This problem is in Spivak's Differential Geometry (Ch.9 #37), and he gives a sketch of a proof which I have been unable to finish.
So let's compute $\frac{dL(\overline{\alpha}(u))}{du}\mid_{u=0}$ where $L(\overline{\alpha}(u))=L_{0}^{t_{1}}(\gamma)+\int_{t_{1}}^{t_{0}+u}F(\,,\,)dt+\int_{t_{0}+u}^{1}F(\,,\,)dt$ , and of course $F(\alpha(u,t),\frac{\partial\alpha}{\partial t}(u,t))=\sqrt{\underset{i,j}{\sum}g_{ij}(\alpha)\frac{\partial\alpha^{i}}{\partial t}\frac{\partial\alpha^{j}}{\partial t}}$ (all the "$(u,t)$" omitted).

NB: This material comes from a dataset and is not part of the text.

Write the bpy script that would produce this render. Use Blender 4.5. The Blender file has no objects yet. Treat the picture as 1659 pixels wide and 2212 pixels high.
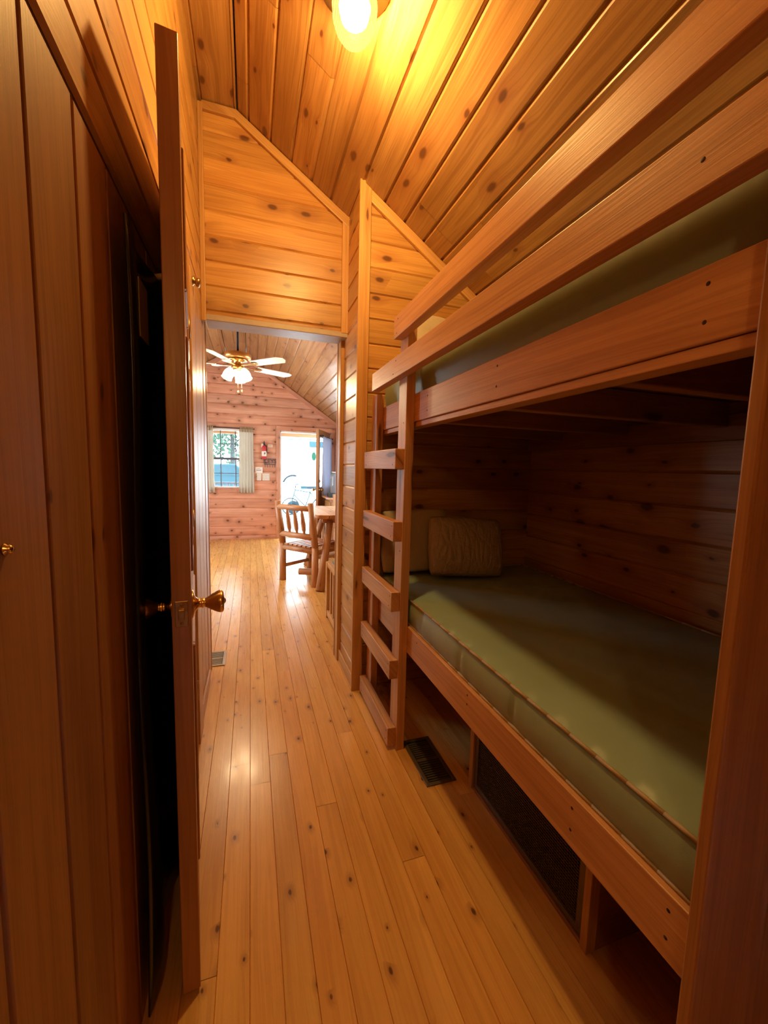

Well, $\frac{dL(\overline{\alpha}(u))}{du}=\frac{d}{du}\int_{t_{1}}^{t_{0}+u}F(\,,\,)dt+\frac{d}{du}\int_{t_{0}+u}^{1}F(\,,\,)dt$ . Now I apply the Leibniz integral rule, and the terms become
- $F(\alpha(u,t_{0}+u),\frac{\partial\alpha}{\partial t}(u,t_{0}+u))+\int_{t_{1}}^{t_{0}+u}\frac{\partial}{\partial u}F(\alpha(u,t),\frac{\partial\alpha}{\partial t}(u,t))dt$
and
- $\int_{t_{0}+u}^{1}\frac{\partial}{\partial u}F(\alpha(u,t),\frac{\partial\alpha}{\partial t}(u,t))dt-F(\alpha(u,t_{0}+u),\frac{\partial\alpha}{\partial t}(u,t_{0}+u))$
, respectively. Evaluating their sum at $u=0$ , we just get $\int_{t_{1}}^{1}\frac{\partial}{\partial u}F(\alpha(0,t),\frac{\partial\alpha}{\partial t}(0,t))dt$ .
Note that $\alpha$ is not exactly a variation on $\gamma$ since $\alpha(0,t)$ has a piece of $\gamma$ replaced by a geodesic (*). But anyway, $\alpha$ is a variation on the piecewise smooth curve $\alpha(0,t)$ , and the integral obtained yields the First Variation Formula for Length of $\alpha(0,t)\mid_{[t_{1},1]} .$ . For the moment ignore *, and assume this is the thing we want to show $\neq0$ . The integral term in the First Variation Formula will disappear, leaving
$\left\langle \frac{\partial\alpha}{\partial u}(0,t_{0}),\frac{\partial\alpha}{\partial t}(0,t_{0}^{+})-\frac{\partial\alpha}{\partial t}(0,t_{0}^{-})\right\rangle$ .
This is sort of like $\left\langle \frac{\partial\alpha}{\partial u}(0,t_{0}),\Delta_{t_{0}}\frac{d\gamma}{dt}\right\rangle$ , where we know $\Delta_{t_{0}}\frac{d\gamma}{dt}\neq0$ .
Assuming everything was correct so far, I have two questions:
1) Why (where) do we need $t_{1}$ to be sufficiently close to $t_{0}$, as hinted by Spivak ?
2) How can I conclude that the inner product term is not 0?
Some more thoughts...
Can we just define $\alpha(0,t)$ to be $\gamma(t)$; in other words, let the geodesic "short-cuts" begin only when u>0? Would this destroy the required $C^\infty$ properties of $\alpha$? The geodesics are parametrized arclength, while the piece of $\alpha$ they approach can have an arbitrary parametrization.
Another note: By moving $t_1$ toward $t_0$ we can change the length of $\frac{\partial\alpha}{\partial t}(0,t_{0}^{-})$, since the geodesic portion is parametrized by arclength. This may be useful when we need to show the vectors in the inner product are not orthogonal.